My aunt‘s story tumbled out over lunch. It was a chronicle of heartbreak, loss, and unbelievable courage. The story she told me was about two young Armenians, orphaned during the Genocide who meet in an orphanage in Lebanon, fall in love, get married and go on to have six children. This story might not appear to be extraordinary to most Armenians. What is extraordinary is that these two orphans were blind.

Tamam Sarkissian was from Fndrchakh in Cilicia. Her children believe that she was born sometime between 1905-1907. Of her earliest childhood memories, she could only remember walking with her mother during the deportations. She thought she might have had a brother, because she recalled a baby boy in her mother's arms. Her next memory was of living with an Arab family and then later being saved by Swiss missionaries and being sent to Ghazir, Lebanon to a Swiss orphanage. That orphanage was for children who were blind and had other disabilities, but mostly it was for the blind. When Tamam arrived at the orphanage, she was alone in the world and she was blind.

It was in Ghazir that Tamam met Garabed Alabashian. Garabed's last name really wasn't his. When he arrived at the orphanage in Ghazir, he didn't know his last name. All he knew was that he was from the village of Alabash, so he was given the last name Alabashian. Garabed was also blind.

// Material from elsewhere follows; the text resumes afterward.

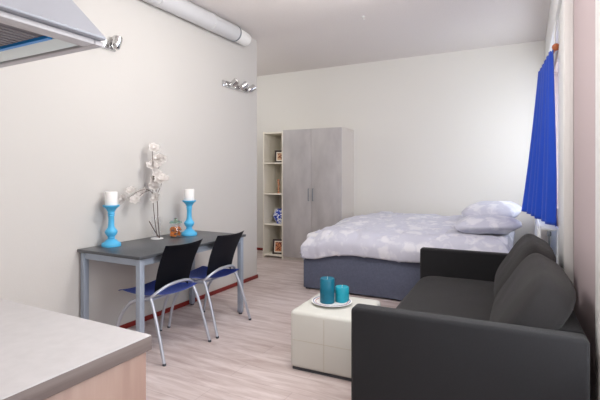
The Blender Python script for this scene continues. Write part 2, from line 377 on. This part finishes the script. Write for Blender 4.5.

When Garabed arrived at the orphanage, he miraculously had gold coins. The family today has no idea how he had managed to save those coins. All they know is that he kept them under his pillow. Tamam, who at the time still had partial sight, had found the gold coins. She didn't know who they belonged to so she gave them to the administration of the orphanage. When Garabed got his gold coins back, he said to himself that the girl who returned his coins must be a very trustworthy person and someone he would want to marry.

Garabed and Tamam got married in 1925. They raised six children. One of their children is my Aunt Knar. "We never went hungry. We had everything we wanted," she says of her childhood. Her parents placed a high value on education and encouraged their children to study. Having blind parents and then being able to complete high school was a very significant achievement Aunt Knar explains. Her father worked at the blind orphanage for most of his life and was able to support his family. Tamam had the daunting task of raising six children without any sight. "My mother cooked very simple, basic things for us," Knar tantig recounted. "Macaroni, rice. She learned how to make sarma and sini kufte from her neighbors."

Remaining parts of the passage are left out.